Democratic Colorado legislators question how public is public in oil and gas meeting

Colorado Politics: Democratic lawmakers from Boulder County are questioning how public a public meeting really is if an oil-and-gas company controls who can speak.

They further called out Crestone Peak Resources for “bullying” the public at an Oct. 18 meeting.

A Crestone spokeswoman did not immediately respond to a request for a comment Tuesday afternoon. (We’ll update this story if we hear back.)

State Sens. Matt Jones and Steve Fenberg, along with Reps.
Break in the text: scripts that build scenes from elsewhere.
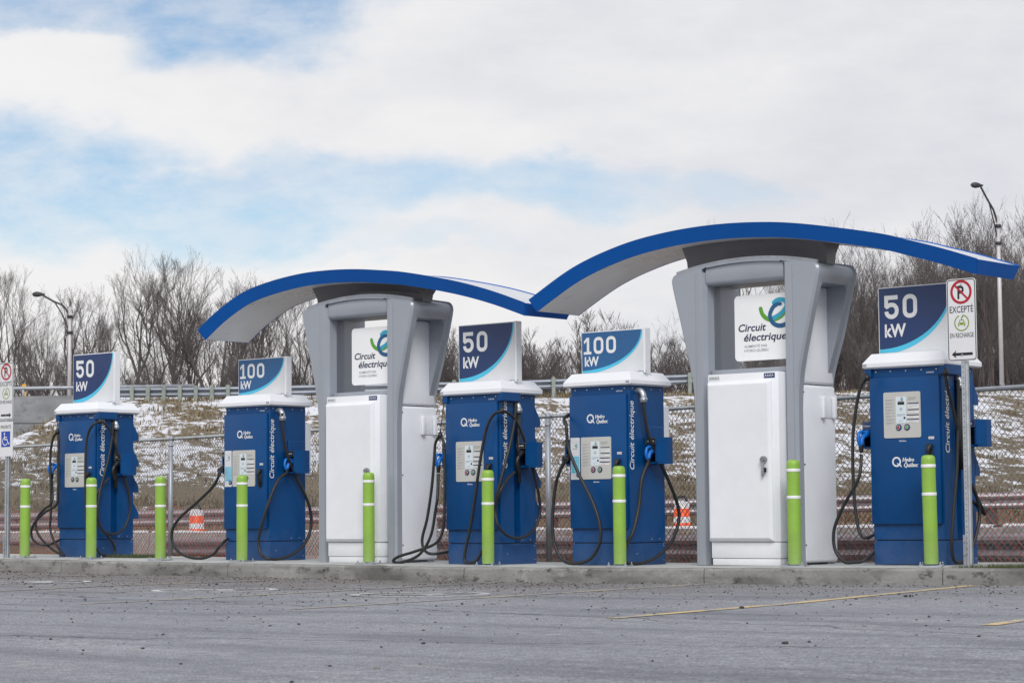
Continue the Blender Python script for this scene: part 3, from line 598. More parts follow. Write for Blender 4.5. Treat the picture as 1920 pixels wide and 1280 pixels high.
def build_grass():
    rr = random.Random(5); mb = MB(); ms = [mat('short green grass', (.055, .085, .028), .9), mat('pale grass', (.13, .12, .06), .9)]; ks = [mb.mi(q) for q in ms]
    def tuft(u, v, z, h, n, spread):
        for _ in range(n):
            x, y = u + rr.gauss(0, spread), v + rr.gauss(0, spread); a = rr.random() * 6.28; w = .0035; hh = h * rr.uniform(.5, 1.2); lean = rr.uniform(.1, .8) * hh
            dx, dy = math.cos(a), math.sin(a); f = mb.bm.faces.new([mb.bm.verts.new(p) for p in ((x - dy * w, y + dx * w, z), (x + dy * w, y - dx * w, z), (x + dx * lean, y + dy * lean, z + hh))])
            f.material_index = ks[0 if rr.random() < .72 else 1]
    for _ in range(1500):
        u = rr.uniform(-10.36, -7.0); v = KV + .19 + (21.2 - KV) * rr.random() ** 1.5
        tuft(u, v, S(u) - .03 - .012 * (v - KV), .055, 9, .03)
    for _ in range(2600):
        u = rr.uniform(-33, -10); v = rr.uniform(20.42, 22.3)
        if noise.noise((u * .9, v, 0)) < -.15: continue
        tuft(u, v, S(u) - .05 - .045 * (v - 20.4), .075, 6, .035)
    for _ in range(260):                                            # blades in the joint between charger plinths and pad
        u = rr.uniform(-23.2, -22.6); v = rr.uniform(19.3, 19.9); tuft(u, v, S(u), .05, 5, .02)
    tag(mb.obj('grass'), kind='stuff', label='short green grass along the kerb and the foot of the fence', cat='grass')
build_grass()
def build_dry_grass():
    rr = random.Random(9); mb = MB(); ms = [mat('straw grass', (.20, .152, .085), .95), mat('brown grass', (.125, .095, .058), .95), mat('pale straw', (.29, .235, .145), .95)]; ks = [mb.mi(q) for q in ms]
    n = 0
    while n < 7500:
        Z = rr.uniform(44, 77.5); X = rr.uniform(-.245, .245) * Z; u, v = cw(X, Z)
        if v < 23: continue
        q = noise.noise((X * .45, Z * .9, 4)) + .5 * noise.noise((X * 1.5, Z * 2.4, 8)) - .22 * (X > 6) * sstep(50, 55, Z)
        if Z < 49: q += .35
        if Z > 74: q += .3
        if q < .12: continue
        z = ground_z(u, v); n += 1; k = ks[min(2, int(rr.random() * 2.6))]
        for _ in range(5):
            x, y = u + rr.gauss(0, .12), v + rr.gauss(0, .12); a = rr.random() * 6.28; w = rr.uniform(.012, .03); hh = rr.uniform(.05, .15); lean = rr.uniform(.3, 1.3) * hh
            dx, dy = math.cos(a), math.sin(a); f = mb.bm.faces.new([mb.bm.verts.new(p) for p in ((x - dy * w, y + dx * w, z - .06), (x + dy * w, y - dx * w, z - .06), (x + dx * lean, y + dy * lean, z + hh))]); f.material_index = k
    tag(mb.obj('dry_grass'), kind='stuff', label='dry brown grass tufts poking through the snow on the slope', cat='grass')
build_dry_grass()
# ------------------------------------------------------------------ markings shared by several things
def logo_e(mb, M, x0, y0, w, h, z=0.0):
    """Looped ribbon emblem: green, light blue and dark blue strokes in a box."""
    def q(pts): return [(x0 + a * w, y0 + b * h) for a, b in pts]
    def sm(pts): return [(p.x, p.y) for p in spline([(a, b, 0) for a, b in q(pts)], 8)]
    t = .105 * w
    mb.ribbon(sm([(.055, .68), (.09, .52), (.17, .38), (.29, .29), (.42, .28), (.56, .34), (.68, .46), (.76, .60)]), t, lgreen, M, z=z)
    mb.ribbon(sm([(.40, .33), (.55, .42), (.68, .55), (.76, .70), (.76, .83), (.70, .92), (.60, .95), (.50, .93), (.42, .86)]), t, lcyan, M, z=z + .0006)
    mb.ribbon(sm([(.62, .80), (.52, .80), (.42, .73), (.35, .60), (.31, .44), (.34, .27), (.42, .13), (.56, .055), (.70, .075), (.82, .16), (.95, .34)]), [t * .55] + [t * .8] * 8 + [t] * 73, lblue, M, z=z + .0012)
def logo_hq(mb, M, x, y, s, m_):
    """Round Q with a lightning tail and two slanted lines of lettering; s = height of the Q."""
    r = s * .36; mb.disc((x + r + .1 * s, y + s * .58), r + .07 * s, m_, M, r0=r - .07 * s, n=32)
    bx, by = x + .1 * s + r * 1.35, y + s * .36
    mb.poly([(bx - .12 * s, by + .10 * s), (bx + .05 * s, by + .10 * s), (bx + .16 * s, by - .06 * s), (bx + .06 * s, by - .06 * s)], m_, M, .0006)
    mb.poly([(bx + .06 * s, by - .06 * s), (bx + .28 * s, by - .02 * s), (bx + .40 * s, by - .28 * s), (bx + .20 * s, by - .14 * s)], m_, M, .0006)
    for q in range(3):                                              # struck three times, a hair apart, for a heavy face
        o = (q - 1) * .022 * s; mb.text('Hydro', x + 1.06 * s + o, y + .58 * s, .37 * s, m_, M, .0004 * q, shear=.22, sx=.84); mb.text('Québec', x + 1.20 * s + o, y + .12 * s, .37 * s, m_, M, .0004 * q, shear=.22, sx=.84)
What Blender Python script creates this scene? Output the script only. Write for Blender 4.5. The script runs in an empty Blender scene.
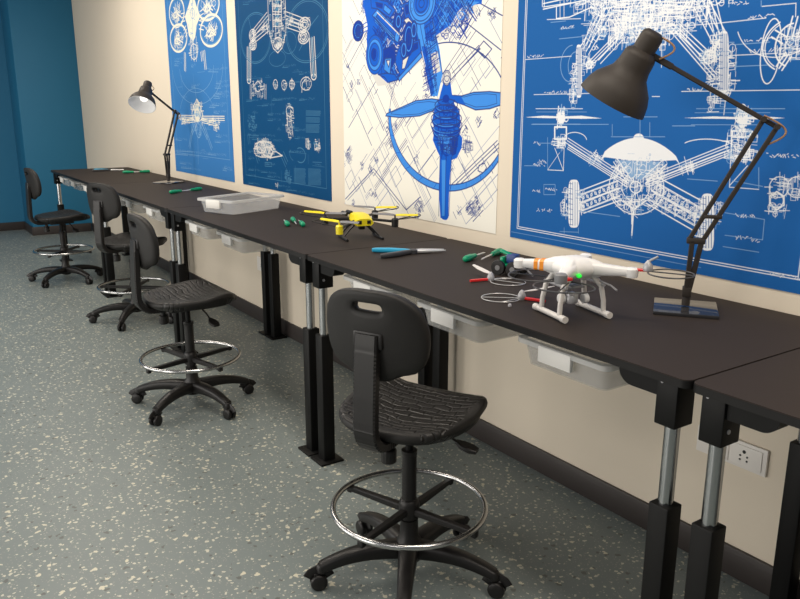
import bpy, bmesh, math, random
import numpy as np
from mathutils import Vector, Matrix
PI = math.pi
S = bpy.context.scene
COL = S.collection
R = math.radians

# ------------------------------------------------------------------ dimensions of the room
L, D, H = 1.853, 0.762, 0.9213          # bench length, depth, height
LEFT, RECESS, RX, YF, ZC = -1.90, -0.70, -2.52, -5.2, 3.1
CAM = Vector((8.3823, -2.1887, 1.5052)); FPX = 764.67
FW = Vector((-0.80457229, 0.54321481, -0.2399606))
RT = Vector((0.55926244, 0.82898936, 0.00146788)); UP = Vector((-0.19972216, 0.13301993, 0.97078152))

def on_wall(px, py):                     # a point of the long wall (x, z) seen at a pixel of the photograph
    d = FW*FPX + RT*(px-400) - UP*(py-299.5)
    t = -CAM.y/d.y
    return (CAM.x+t*d.x, CAM.z+t*d.z)

# ------------------------------------------------------------------ materials
def mat(name, col, rough=.5, metal=0, spec=.5, **kw):
    m = bpy.data.materials.new(name); m.use_nodes = True
    b = m.node_tree.nodes['Principled BSDF']
    b.inputs['Base Color'].default_value = (*col, 1); b.inputs['Roughness'].default_value = rough
    b.inputs['Metallic'].default_value = metal; b.inputs['Specular IOR Level'].default_value = spec
    for k, v in kw.items():
        k = k.replace('_', ' ')
        b.inputs[k].default_value = (*v, 1) if isinstance(v, tuple) else v
    return m
def nd(m, t, **props):
    n = m.node_tree.nodes.new(t)
    for k, v in props.items(): setattr(n, k, v)
    return n
def lk(m, a, b): m.node_tree.links.new(a, b)
def bsdf(m): return m.node_tree.nodes['Principled BSDF']
def coords(m, kind='Object', scale=(1, 1, 1)):
    tc = nd(m, 'ShaderNodeTexCoord'); mp = nd(m, 'ShaderNodeMapping'); mp.inputs['Scale'].default_value = scale
    lk(m, tc.outputs[kind], mp.inputs[0]); return mp.outputs[0]
def mottled(name, c1, c2, scale, rough=.6, bump=0, bscale=None, spec=.5):
    m = mat(name, c1, rough, spec=spec); v = coords(m)
    n = nd(m, 'ShaderNodeTexNoise'); n.inputs['Scale'].default_value = scale; n.inputs['Detail'].default_value = 4
    lk(m, v, n.inputs['Vector'])
    r = nd(m, 'ShaderNodeMix', data_type='RGBA'); r.inputs[6].default_value = (*c1, 1); r.inputs[7].default_value = (*c2, 1)
    lk(m, n.outputs[0], r.inputs[0]); lk(m, r.outputs[2], bsdf(m).inputs['Base Color'])
    if bump:
        n2 = nd(m, 'ShaderNodeTexNoise'); n2.inputs['Scale'].default_value = bscale or scale*8; lk(m, v, n2.inputs['Vector'])
        b = nd(m, 'ShaderNodeBump'); b.inputs['Strength'].default_value = bump; b.inputs['Distance'].default_value = .002
        lk(m, n2.outputs[0], b.inputs['Height']); lk(m, b.outputs[0], bsdf(m).inputs['Normal'])
    return m

M = {}
M['wall'] = mottled('cream wall paint', (.74, .655, .53), (.78, .69, .56), 2.5, .75, .15, 120)
M['blue'] = mottled('teal blue wall paint', (.010, .140, .270), (.012, .155, .295), 2, .6, .1, 120)
M['base'] = mat('dark baseboard vinyl', (.04, .033, .031), .45)
M['desk'] = mottled('dark brown laminate', (.034, .0265, .0235), (.037, .029, .0255), 30, .6, spec=.10)
M['edge'] = mat('black bench edge band', (.007, .0065, .0065), .5, spec=.25)
M['steel'] = mat('black powder coated steel', (.005, .005, .005), .5, spec=.2)
M['chrome'] = mat('brushed chrome', (.46, .47, .48), .2, 1)
M['ring'] = mat('polished chrome', (.50, .50, .50), .24, 1)
M['poly'] = mottled('black polyurethane', (.011, .010, .0095), (.014, .013, .012), 60, .55, .2, 300, .35)
M['plastic'] = mat('black plastic', (.010, .009, .009), .42, spec=.4)
M['lamp'] = mat('charcoal lamp enamel', (.030, .024, .020), .55, spec=.35)
M['lampin'] = mat('white lamp lining', (.8, .8, .8), .5)
M['bulb'] = mat('lamp bulb', (.9, .9, .9), .3, Emission_Color=(1, .96, .9), Emission_Strength=1.2)
M['plate'] = mat('glossy dark lamp base', (.03, .03, .033), .08, 0, .9)
M['bronze'] = mat('tan lamp cord', (.36, .2, .1), .5)
M['white'] = mat('white plastic', (.82, .81, .80), .35)
M['offwhite'] = mat('warm white plastic', (.72, .69, .66), .4)
M['socket'] = mat('outlet plastic', (.84, .8, .75), .4)
M['hole'] = mat('socket hole', (.01, .01, .01), .6)
M['yellow'] = mat('yellow plastic', (.83, .68, .01), .35)
M['grey'] = mat('mid grey plastic', (.2, .2, .21), .45)
M['lgrey'] = mat('light grey metal', (.42, .42, .44), .4, .3)
M['orange'] = mat('orange stripe', (.9, .3, .02), .4)
M['red'] = mat('red plastic', (.7, .02, .02), .35)
M['led'] = mat('green status light', (.02, .75, .05), .3, Emission_Color=(.02, 1, .05), Emission_Strength=.6)
M['green'] = mat('green screwdriver handle', (.0, .3, .14), .3)
M['cyan'] = mat('blue plier grip', (.02, .36, .6), .4)
M['grip'] = mat('dark grey grip', (.05, .05, .055), .5)
M['bright'] = mat('bright steel', (.8, .8, .8), .3, .6)
M['navy'] = mat('dark blue plastic', (.02, .05, .2), .4)
M['darkwire'] = mat('dark grey wire', (.08, .08, .085), .4, .4)

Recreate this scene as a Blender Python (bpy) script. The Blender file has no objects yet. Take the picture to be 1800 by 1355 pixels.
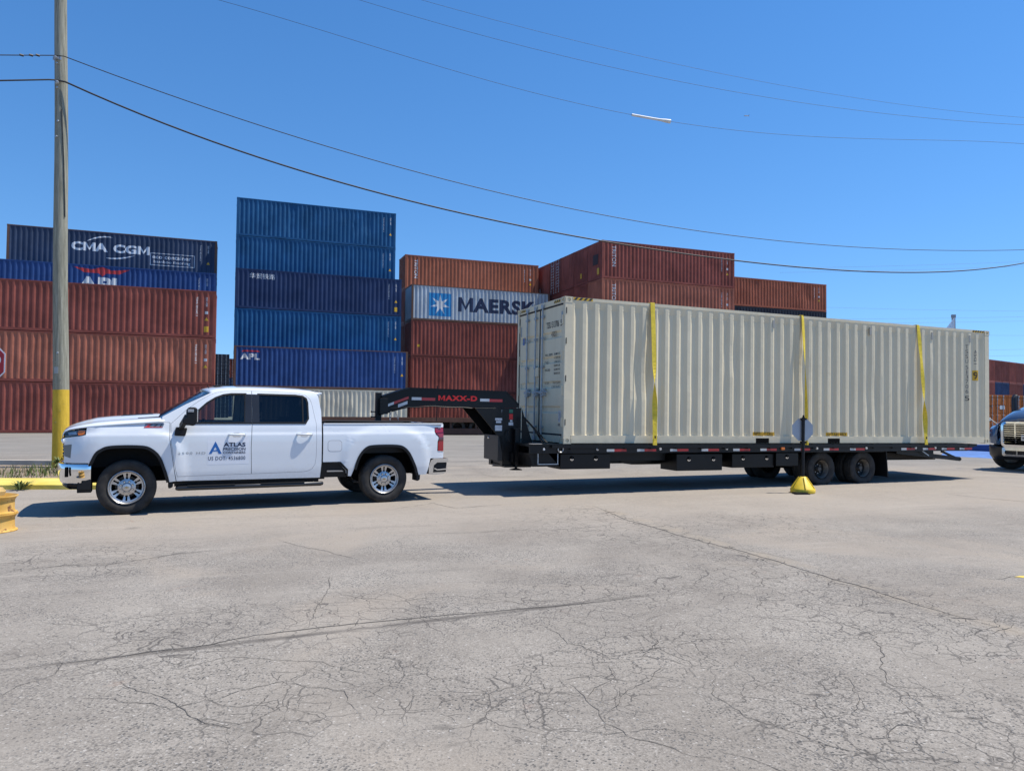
import bpy, bmesh, math, random
from mathutils import Vector, Matrix
random.seed(7)
sc = bpy.context.scene
COL = sc.collection
PI = math.pi
# ------------------------------------------------------------------ camera
F, PITCH, ROLL, CAMH = 1295.646, 0.0312406, 0.0101551, 1.67557
def cam_axes():
    f = Vector((0, math.cos(PITCH), math.sin(PITCH))); u = Vector((0, -math.sin(PITCH), math.cos(PITCH))); x = Vector((1, 0, 0))
    c, s = math.cos(ROLL), math.sin(ROLL)
    return c*x + s*u, -s*x + c*u, f
RX, RU, FW = cam_axes()
cd = bpy.data.cameras.new('camera'); cam = bpy.data.objects.new('camera', cd); COL.objects.link(cam)
cd.sensor_width = 36; cd.lens = F/1800*36; cd.clip_start = 0.1; cd.clip_end = 20000
mw = Matrix.Identity(4)
for i in range(3):
    mw[i][0] = RX[i]; mw[i][1] = RU[i]; mw[i][2] = -FW[i]
mw[2][3] = CAMH
cam.matrix_world = mw
sc.camera = cam
def G(px, py, z=0.0):
    d = FW + RX*((px-900)/F) - RU*((py-677.5)/F)
    t = (z-CAMH)/d.z
    return Vector((d.x*t, d.y*t, z))
# ------------------------------------------------------------------ world, sun, exposure
SUN = Vector((.49, .06, 1.0)).normalized()
elev = math.asin(SUN.z); az = math.atan2(SUN.x, SUN.y)
w = bpy.data.worlds.new("World"); sc.world = w; w.use_nodes = True
nt = w.node_tree; bg = nt.nodes['Background']
sky = nt.nodes.new('ShaderNodeTexSky'); sky.sky_type = 'NISHITA'; sky.sun_disc = False
sky.sun_elevation = elev; sky.sun_rotation = az; sky.air_density = 1.0; sky.dust_density = 0.0; sky.ozone_density = 5.0; sky.altitude = 0
tcw = nt.nodes.new('ShaderNodeTexCoord'); mpw = nt.nodes.new('ShaderNodeMapping'); nt.links.new(tcw.outputs['Generated'], mpw.inputs[0])
mpw.inputs['Scale'].default_value = (1, 1, .78); mpw.inputs['Location'].default_value = (0, 0, .10); nt.links.new(mpw.outputs[0], sky.inputs[0])
hs = nt.nodes.new('ShaderNodeHueSaturation'); hs.inputs['Saturation'].default_value = 1.22; hs.inputs['Hue'].default_value = .502
nt.links.new(sky.outputs[0], hs.inputs['Color']); nt.links.new(hs.outputs[0], bg.inputs[0]); bg.inputs[1].default_value = 0.138
sl = bpy.data.lights.new('sun', 'SUN'); sl.energy = 5.0; sl.angle = math.radians(.53); sl.color = (1.0, .945, .85)
so = bpy.data.objects.new('sun', sl); COL.objects.link(so); so.rotation_euler = SUN.to_track_quat('Z', 'Y').to_euler()
sc.view_settings.view_transform = 'Standard'; sc.view_settings.look = 'None'; sc.view_settings.gamma = 1
sc.view_settings.exposure = 0.33
# ------------------------------------------------------------------ materials
MATS = {}
def nodes(name):
    m = bpy.data.materials.new(name); m.use_nodes = True
    return m, m.node_tree, m.node_tree.nodes['Principled BSDF']
def mixc(nt, a, b, fac):
    n = nt.nodes.new('ShaderNodeMix'); n.data_type = 'RGBA'
    for s, v in ((6, a), (7, b)):
        if hasattr(v, 'is_linked') or hasattr(v, 'links'): nt.links.new(v, n.inputs[s])
        else: n.inputs[s].default_value = (*v, 1)
    if isinstance(fac, (int, float)): n.inputs[0].default_value = fac
    else: nt.links.new(fac, n.inputs[0])
    return n.outputs[2]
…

Mike Foote, Jonathan Singer and Edie Hooton, sent a letter to Colorado Oil and Gas Conservation Commission director Matt LePore dated Monday and obtained by Colorado Politics.

“COGCC should investigate the suppression of free speech rights, and the bullying and intimidation of the general public and people living within the Comprehensive Drilling Plan’s affected area,” the lawmakers wrote.

The company is proposing as many as 216 wells in eastern Boulder County, but the public meetings it held two weeks ago either were by invitation only, and that initially excluded one Foote and Jones, who taped their encounter at one meeting, in which they were not invited to.

As the lawmakers and angry public applied pressure, the company said it would hold a telephone-only public meeting to collect more public input — while avoiding a confrontation with activists.

The Boulder County Attorney’s Office sent a letter to state regulators more than a week before the Oct. 18 meeting objecting to Crestone’s handling of the public hearings.